Leonard: I couldn't say that. I would have to say, "You were terrific and I can't wait to hear you sing again."
Sheldon: Why?
Leonard: That's the social protocol. It's what you do when you have a friend who's proud of something they really suck at.
Sheldon: I was not aware of that.
Leonard: Now you are.
Sheldon: Oh. All right. Leonard?
Leonard: Yes?
Sheldon: When we played chess earlier, you were terrific, and I can't wait to play you again.

Sheldon: I've spent the past three-and-a-half years staring at greaseboards full of equations; before that, I spent four years working on my thesis; before that, I was in college, and before that, I was in the fifth grade.
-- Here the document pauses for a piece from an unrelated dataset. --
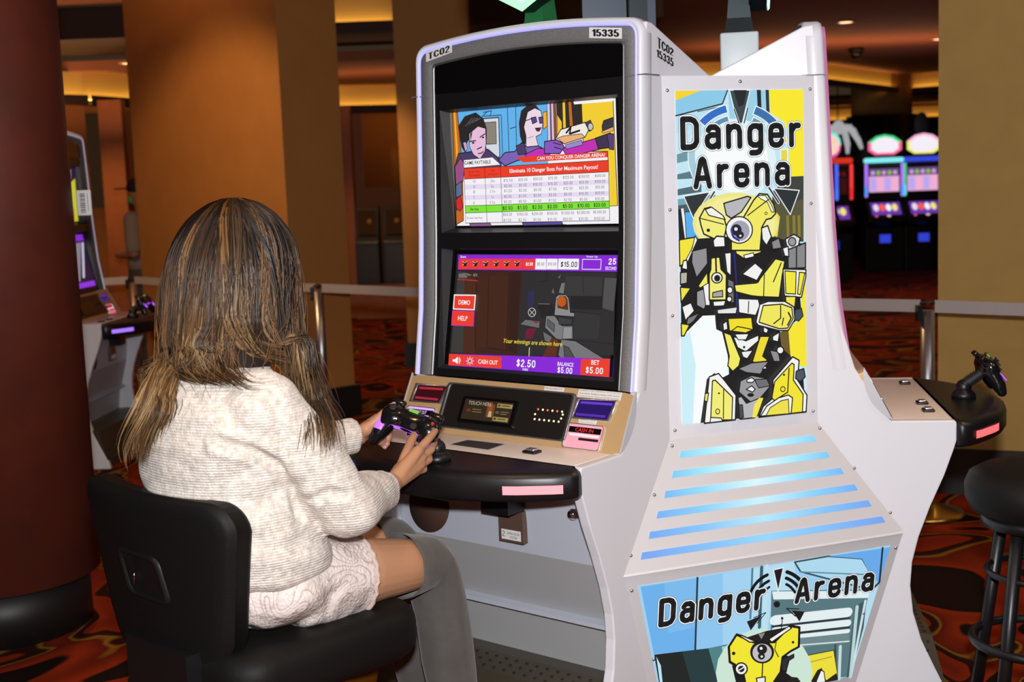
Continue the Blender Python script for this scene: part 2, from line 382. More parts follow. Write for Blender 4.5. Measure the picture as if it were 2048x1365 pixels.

[Discussing a large box of furniture which they have to take to the fourth floor, with the elevator out of order]
Leonard: Well, we'll just have to take it up ourselves.
Sheldon: I hardly think so.
Leonard: Why not?
Sheldon: Well, we don't have a dolly, or lifting belts, or any measurable upper body strength.
Leonard: We don't need strength, we're physicists. We are the intellectual descendants of Archimedes. Give me a lever and a fulcrum and I could lift the earth.
[The package starts falling on him]
Leonard: I don't have this! I don't have this! I DON'T HAVE THIS!
[Sheldon lifts the package off him]
Sheldon: Archimedes would be so proud.
Leonard: Well, do you have any ideas?
Sheldon: Yeah, but they all involve a Green Lantern and a power ring.